How IP fragmentation occurs ?
The physical network layer normally imposes an upper limit on the size of the frame that can be transmitted. Whenever the IP layer receives an IP datagram to send, it determines which local interface the datagram is being sent on (routing), and queries that interface to obtain its MTU. IP compares the MTU with the datagram size and performs fragmentation, if necessary. Fragmentation can take place either at the original sending host or at an intermediate router. When an IP datagram is fragmented, it is not reassembled until it reaches its final destination.(This handling of reassembly differs from some other networking protocols that require reassembly to take place at the next hop, not at the final destination.) The IP layer at the destination performs the reassembly. The goal is to make fragmentation and reassembly transparent to the transport layer (TCP and UDP), which it is, except for possible performance degradation. It is also possible for the fragment of a datagram to again be fragmented (possibly more than once). The information maintained in the IP header for fragmentation and reassembly provides enough information to do this.
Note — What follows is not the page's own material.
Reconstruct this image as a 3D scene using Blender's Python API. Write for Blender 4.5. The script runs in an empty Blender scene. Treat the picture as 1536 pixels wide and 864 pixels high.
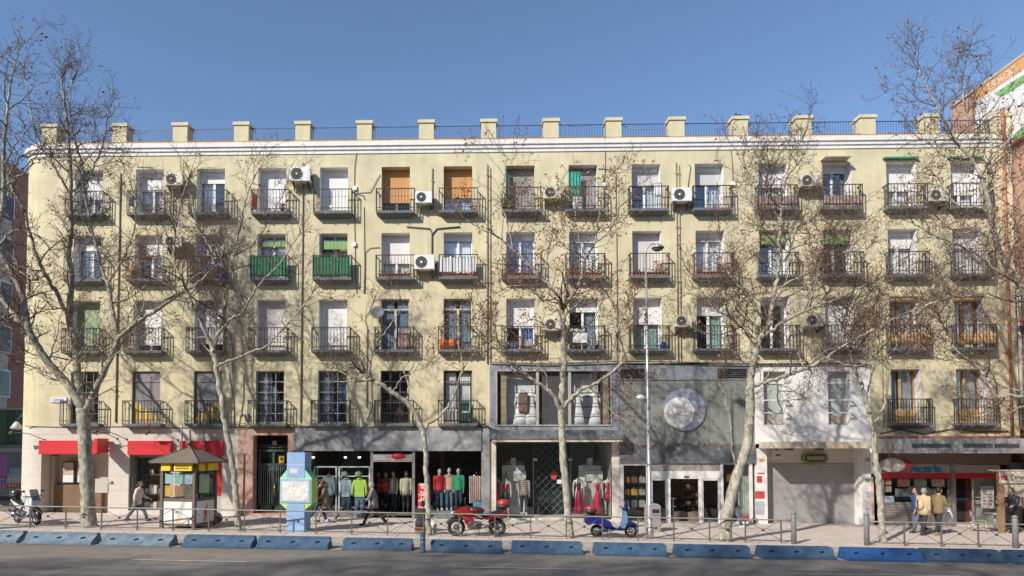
import bpy, bmesh, math, random
from mathutils import Vector, Matrix
R = random.Random(7)
PI = math.pi
SC = bpy.context.scene
COL = SC.collection
# ---------------------------------------------------------------- camera model (fitted to the photograph)
CX, CH, FPX, YAW, PIT, CPX, CPY = 0.0541, 3.0425, 955.668, -.0226, .0346, 695.4, 641.5
CAMP = Vector((CX, -28.0, CH))
_cy, _sy = math.cos(YAW), math.sin(YAW)
FWD = Vector((_sy*math.cos(PIT), _cy*math.cos(PIT), math.sin(PIT)))
RGT = Vector((_cy, -_sy, 0)); UPV = RGT.cross(FWD)
def ray(px, py): return FWD + RGT*((px-CPX)/FPX) - UPV*((py-CPY)/FPX)
def at(px, py, Y=0.0):
    """point of the photograph (in its own pixels) carried out to the vertical plane at depth Y"""
    d = ray(px, py); return CAMP + d*((Y-CAMP.y)/d.y)
def xa(px, Y=0.0, py=600): return at(px, py, Y).x
def za(py, Y=0.0, px=722): return at(px, py, Y).z
SLOPE = -0.012
def g(x): return SLOPE*max(-45, min(45, x))
def on_ground(px, py, lift=0.0):
    d = ray(px, py); t = (SLOPE*CAMP.x+lift-CAMP.z)/(d.z-SLOPE*d.x); return CAMP+d*t

# ---------------------------------------------------------------- mesh builder
class MB:
    def __init__(s): s.v = []; s.f = []; s.mi = []; s.sm = []; s.cur = 0
    def mat(s, i): s.cur = i; return s
    def add(s, vs, fs, smooth=False):
        b = len(s.v); s.v.extend(tuple(p) for p in vs)
        for f in fs:
            s.f.append(tuple(b+i for i in f)); s.mi.append(s.cur); s.sm.append(smooth)
        return s
    def box(s, x0, x1, y0, y1, z0, z1):
        if x0 > x1: x0, x1 = x1, x0
        if y0 > y1: y0, y1 = y1, y0
        if z0 > z1: z0, z1 = z1, z0
        return s.add([(x0,y0,z0),(x1,y0,z0),(x1,y1,z0),(x0,y1,z0),(x0,y0,z1),(x1,y0,z1),(x1,y1,z1),(x0,y1,z1)],
              [(0,3,2,1),(4,5,6,7),(0,1,5,4),(1,2,6,5),(2,3,7,6),(3,0,4,7)])
    def cbox(s, c, sz, M=None):
        x, y, z = sz[0]/2, sz[1]/2, sz[2]/2
        vs = [Vector(p) for p in [(-x,-y,-z),(x,-y,-z),(x,y,-z),(-x,y,-z),(-x,-y,z),(x,-y,z),(x,y,z),(-x,y,z)]]
        if M is not None: vs = [M @ p for p in vs]
        c = Vector(c)
        return s.add([p+c for p in vs], [(0,3,2,1),(4,5,6,7),(0,1,5,4),(1,2,6,5),(2,3,7,6),(3,0,4,7)])
    def quad(s, a, b, c, d): return s.add([a,b,c,d], [(0,1,2,3)])
    def prism(s, poly, a0, a1, axis='y', smooth=False):
        """polygon given in the two other axes, extruded along axis"""
        n = len(poly)
        def P(p, a):
            if axis == 'y': return (p[0], a, p[1])
            if axis == 'x': return (a, p[0], p[1])
            return (p[0], p[1], a)
        vs = [P(p, a0) for p in poly]+[P(p, a1) for p in poly]
        fs = [tuple(range(n)), tuple(range(2*n-1, n-1, -1))]
        s.add(vs, fs)
        s.add(vs, [(i, i+n, (i+1) % n+n, (i+1) % n) for i in range(n)], smooth)
        return s
    def tube(s, pts, rad, n=6, caps=True, smooth=True):
        pts = [Vector(p) for p in pts]
        if not hasattr(rad, '__len__'): rad = [rad]*len(pts)
        m = len(pts); vs = []; up = None
        for i, p in enumerate(pts):
            t = (pts[min(i+1, m-1)]-pts[max(i-1, 0)])
            if t.length < 1e-9: t = Vector((0,0,1))
            t.normalize()
            if up is None:
                up = Vector((0,0,1)) if abs(t.z) < .9 else Vector((1,0,0))
            a = t.cross(up)
            if a.length < 1e-6: a = t.orthogonal()
            a.normalize(); b = a.cross(t); up = b
            r = rad[i]
            for k in range(n):
                w = 2*PI*k/n; vs.append(p+a*(r*math.cos(w))+b*(r*math.sin(w)))
        fs = [(i*n+k, i*n+(k+1) % n, (i+1)*n+(k+1) % n, (i+1)*n+k) for i in range(m-1) for k in range(n)]
        if caps: fs += [tuple(range(n-1, -1, -1)), tuple((m-1)*n+k for k in range(n))]
        return s.add(vs, fs, smooth)
    def cyl(s, a, b, r, n=12, r2=None): return s.tube([a, b], [r, r if r2 is None else r2], n)
    def lathe(s, prof, c=(0,0,0), n=16, sx=1, sy=1, smooth=True, rot=0):
        vs = []
        for r, z in prof:
            for k in range(n):
                w = 2*PI*k/n+rot; vs.append((c[0]+r*math.cos(w)*sx, c[1]+r*math.sin(w)*sy, c[2]+z))
        m = len(prof)
        fs = [(i*n+k, i*n+(k+1) % n, (i+1)*n+(k+1) % n, (i+1)*n+k) for i in range(m-1) for k in range(n)]
        fs += [tuple(range(n-1, -1, -1)), tuple((m-1)*n+k for k in range(n))]
        return s.add(vs, fs, smooth)
    def ell(s, c, r, n=10, m=7, M=None):
        vs = []; c = Vector(c)
        for i in range(m+1):
            a = PI*i/m-PI/2
            for k in range(n):
                w = 2*PI*k/n
                p = Vector((r[0]*math.cos(a)*math.cos(w), r[1]*math.cos(a)*math.sin(w), r[2]*math.sin(a)))
                if M is not None: p = M @ p
                vs.append(p+c)
        fs = [(i*n+k, i*n+(k+1) % n, (i+1)*n+(k+1) % n, (i+1)*n+k) for i in range(m) for k in range(n)]
        return s.add(vs, fs, True)
    def torus(s, c, R0, r, axis='y', n=24, m=8, a0=0, a1=2*PI, sz=1.0):
        c = Vector(c); vs = []; full = abs(a1-a0-2*PI) < 1e-6; N = n if full else n+1
        for i in range(N):
            a = a0+(a1-a0)*i/n
            for k in range(m):
                b = 2*PI*k/m; q = R0+r*math.cos(b); h = r*math.sin(b)*sz
                if axis == 'y': p = (q*math.cos(a), h, q*math.sin(a))
                elif axis == 'x': p = (h, q*math.cos(a), q*math.sin(a))
                else: p = (q*math.cos(a), q*math.sin(a), h)
                vs.append(c+Vector(p))
        fs = [(i*m+k, i*m+(k+1) % m, ((i+1) % N)*m+(k+1) % m, ((i+1) % N)*m+k) for i in range(n) for k in range(m)]
        return s.add(vs, fs, True)
    def sheet(s, x0, x1, z0, z1, y, fold=.03, nf=6, seed=0, sag=0):
        """hanging cloth with vertical folds, facing -y, a little thick"""
        rr = random.Random(seed); n = nf*4; ph = rr.random()*6
        vs = []
        for j, z in enumerate((z0, (z0+z1)/2, z1)):
            for i in range(n+1):
                u = i/n
                vs.append((x0+(x1-x0)*u, y+fold*math.sin(u*nf*2*PI+ph)*(1.1-.35*j), z+(sag*math.sin(u*9+ph) if j == 0 else 0)))
        fs = [(j*(n+1)+i, j*(n+1)+i+1, (j+1)*(n+1)+i+1, (j+1)*(n+1)+i) for j in range(2) for i in range(n)]
        return s.add(vs, fs, True)
    def xf(s, M, start=0):
        for i in range(start, len(s.v)): s.v[i] = tuple(M @ Vector(s.v[i]))
        return s
    def loft(s, rings, n=14):
        vs = [(c[0]+rx*math.cos(2*PI*k/n), c[1]+ry*math.sin(2*PI*k/n), c[2]) for c, rx, ry in rings for k in range(n)]; m = len(rings)
        fs = [(i*n+k, i*n+(k+1) % n, (i+1)*n+(k+1) % n, (i+1)*n+k) for i in range(m-1) for k in range(n)]
        return s.add(vs, fs+[tuple(range(n-1, -1, -1)), tuple((m-1)*n+k for k in range(n))], True)
    def mesh(s, name, mats):
        me = bpy.data.meshes.new(name)
        me.from_pydata(s.v, [], s.f)
        me.polygons.foreach_set('material_index', s.mi)
        me.polygons.foreach_set('use_smooth', s.sm)
        for m in (mats if isinstance(mats, (list, tuple)) else [mats]): me.materials.append(m)
        me.update(); return me
    def build(s, name, mats, parent=None, loc=None, world=False, bevel=0):
        """one object; with world=True the points are world points and the parent only carries a place"""
        if world and parent is not None:
            o0 = wloc(parent)
            s.v = [(p[0]-o0.x, p[1]-o0.y, p[2]-o0.z) for p in s.v]
        o = bpy.data.objects.new(name, s.mesh(name, mats)); COL.objects.link(o)
        if parent is not None: o.parent = parent
        if loc is not None: o.location = loc
        if bevel:
            b = o.modifiers.new('edge', 'BEVEL'); b.width = bevel; b.segments = 2; b.limit_method = 'ANGLE'; b.angle_limit = .7
        return o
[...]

When an IP datagram is fragmented, each fragment becomes its own packet, with its own IP header, and is routed independently of any other packets. This makes it possible for the fragments of a datagram to arrive at the final destination out of order, but there is enough information in the IP header to allow the receiver to reassemble the fragments correctly.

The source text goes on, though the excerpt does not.